SET TASK |
Quote exactly, and only, the lines from the one with "under the slab')" down to the one with "-.3), 'door_frame', 'frame_dark')", both included.

INFORMATION SUPPLIED |

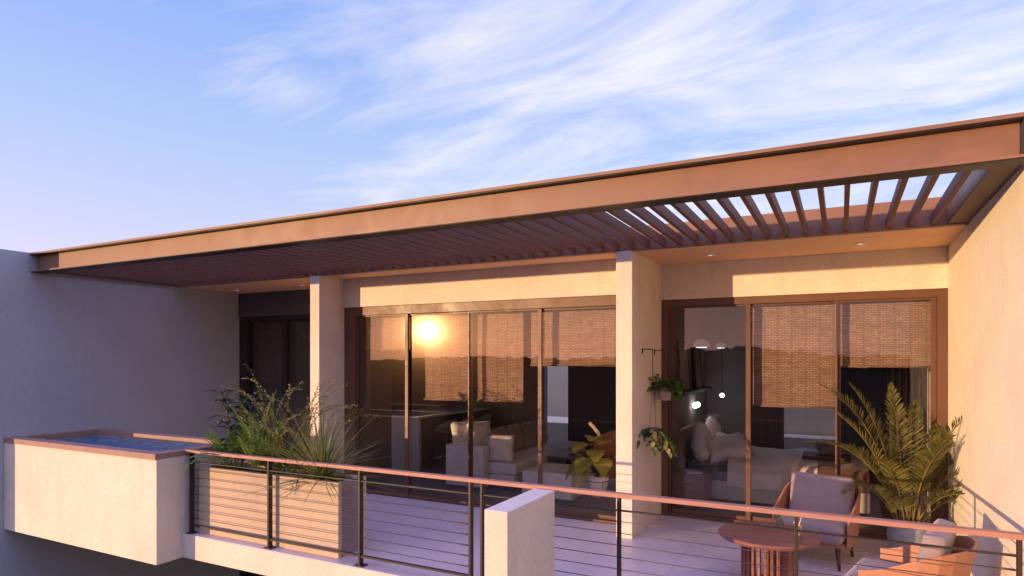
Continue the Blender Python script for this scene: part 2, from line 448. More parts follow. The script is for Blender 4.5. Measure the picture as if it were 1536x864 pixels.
# downlights in the soffit
dl = None
for x, y in ((-1.368, 7.72), (.182, 7.70), (-9.60, 7.83), (-7.95, 7.76)):
    m = MB().lathe([(.05, 0), (.05, -.006), (.036, -.008), (.034, -.001)], (x, y, ZS-.001), 20)
    o = sub(hp(m, 'downlight', 'pot_white', smooth=False), H)
    MB().lathe([(.0, -.0025), (.033, -.0025)], (x, y, ZS-.001), 16).build('lens', 'downlight_lens', o)
# interior shell
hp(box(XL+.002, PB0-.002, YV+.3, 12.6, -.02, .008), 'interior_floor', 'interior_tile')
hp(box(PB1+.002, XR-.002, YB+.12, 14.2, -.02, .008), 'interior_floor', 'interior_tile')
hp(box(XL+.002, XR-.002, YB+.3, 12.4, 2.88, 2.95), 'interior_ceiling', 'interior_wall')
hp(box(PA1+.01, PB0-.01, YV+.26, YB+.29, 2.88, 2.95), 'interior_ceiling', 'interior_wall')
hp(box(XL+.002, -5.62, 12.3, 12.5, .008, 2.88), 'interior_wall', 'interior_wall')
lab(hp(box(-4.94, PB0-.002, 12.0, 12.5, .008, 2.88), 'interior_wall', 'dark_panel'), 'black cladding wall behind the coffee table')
lab(hp(box(-7.6, -2.3, 15.6, 15.8, -.02, 3.2), 'interior_wall', 'far_wall'), 'pale wall seen through the living room opening')
hp(box(-7.6, PB0-.002, 12.6, 15.6, -.02, .006), 'interior_floor', 'interior_tile')
hp(box(-7.0, -5.3, 13.6, 15.0, .006, .55), 'stair_block', 'far_stone', bevel=.01)
# bedroom walls
lab(hp(box(PB1-.002, PB1+.012, YB+.27, 11.38, .008, 2.88), 'interior_wall', 'interior_wall'), 'bedroom wall behind the headboard')
lab(hp(box(PB1+.015, -1.375, 11.4, 11.55, .008, 2.88), 'interior_wall', 'interior_grey'), 'grey bedroom wall behind the pendant lamp')
hp(box(-1.374, -.85, 11.35, 11.55, .008, 2.88), 'wardrobe_panel', 'dark_wood')
hp(box(-.85, -.06, 11.4, 11.55, 2.3, 2.88), 'interior_wall', 'interior_grey')
lab(hp(box(-.06, XR-.002, 11.4, 11.55, .008, 2.88), 'interior_wall', 'navy_wall'), 'navy bedroom wall behind the palm')
lab(hp(box(-3.0, XR-.002, 14.0, 14.2, -.02, 3.0), 'interior_wall', 'far_wall'), 'grey wall seen through the bedroom doorway')
hp(box(-1.1, .9, 13.4, 13.95, .008, .52), 'stone_ledge', 'far_stone', bevel=.01)
hp(box(XR-.014, XR-.002, YB+.3, 11.38, .008, 2.88), 'interior_wall', 'plaster_cream')
# lower storey
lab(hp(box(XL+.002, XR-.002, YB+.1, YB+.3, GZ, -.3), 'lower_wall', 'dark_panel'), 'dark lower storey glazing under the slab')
hp(box(XL+.002, XL+.12, YB+.02, YB+.098, GZ, -.3), 'door_frame', 'frame_dark')

# sliding doors: fixed frame as the part, leaves and panes as its pieces
def frame_rect(m, x0, x1, y0, y1, z0, z1, wl, wr, wt, wb):
    m.box(x0, x0+wl, y0, y1, z0, z1); m.box(x1-wr, x1, y0, y1, z0, z1)
    if wt: m.box(x0+wl, x1-wr, y0, y1, z1-wt, z1)
    if wb: m.box(x0+wl, x1-wr, y0, y1, z0, z0+wb)
    return m
def sliding_door(xs, y, z0, ztop, zin, jl, jr, mat, gl='door_glass', mw=.05, stag=True):
    m = frame_rect(MB(), xs[0], xs[-1], y, y+.14, z0, ztop, jl, jr, ztop-zin, .03)
    d = sub(m.build('sliding_door', mat, H, bevel=.004), H)
    inner = [xs[0]+jl]+list(xs[1:-1])+[xs[-1]-jr]
    for i in range(len(inner)-1):
        a, b = inner[i], inner[i+1]
        yy = y+.03+(.035 if (stag and i % 2) else 0)
        la = .012 if i == 0 else mw/2; lb = .012 if i == len(inner)-2 else mw/2
        x0 = a+.001 if i == 0 else a-mw/2*.0
        f = frame_rect(MB(), a+.001, b-.001+(mw if i < len(inner)-2 else 0), yy, yy+.032, z0+.031, zin-.001, .022 if i else .03, mw, .022, .05)
        f.build('door_leaf', mat, d, bevel=.003)
        gq = MB(); gx0, gx1 = a+.02, b+(0 if i < len(inner)-2 else -.03)
        gq.face([(gx0, yy+.016, z0+.07), (gx1, yy+.016, z0+.07), (gx1, yy+.016, zin-.02), (gx0, yy+.016, zin-.02)])
        gq.plain_build('glass_pane', gl, d)
    return d
lab(sliding_door([PA1+.003, -5.69, -4.615, -3.535, PB0-.003], YV+.03, 0.002, 2.829, 2.70, .22, .03, 'frame_bronze'), 'four leaf sliding door of the living room')
lab(sliding_door([PB1+.003, -1.052, -.062, XR-.003], YB+.02, 0.002, 2.811, 2.72, .09, .095, 'frame_bronze', mw=.055), 'three leaf sliding door of the bedroom')
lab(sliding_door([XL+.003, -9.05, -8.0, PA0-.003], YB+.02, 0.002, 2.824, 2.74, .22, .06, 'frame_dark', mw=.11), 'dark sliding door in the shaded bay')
# partition just inside the living room
lab(hp(box(PA1+.0, PA1+.06, YV+.32, 8.62, .008, 2.87), 'interior_wall', 'interior_wall'), 'short partition inside the living room door')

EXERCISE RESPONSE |
lab(hp(box(XL+.002, XR-.002, YB+.1, YB+.3, GZ, -.3), 'lower_wall', 'dark_panel'), 'dark lower storey glazing under the slab')
hp(box(XL+.002, XL+.12, YB+.02, YB+.098, GZ, -.3), 'door_frame', 'frame_dark')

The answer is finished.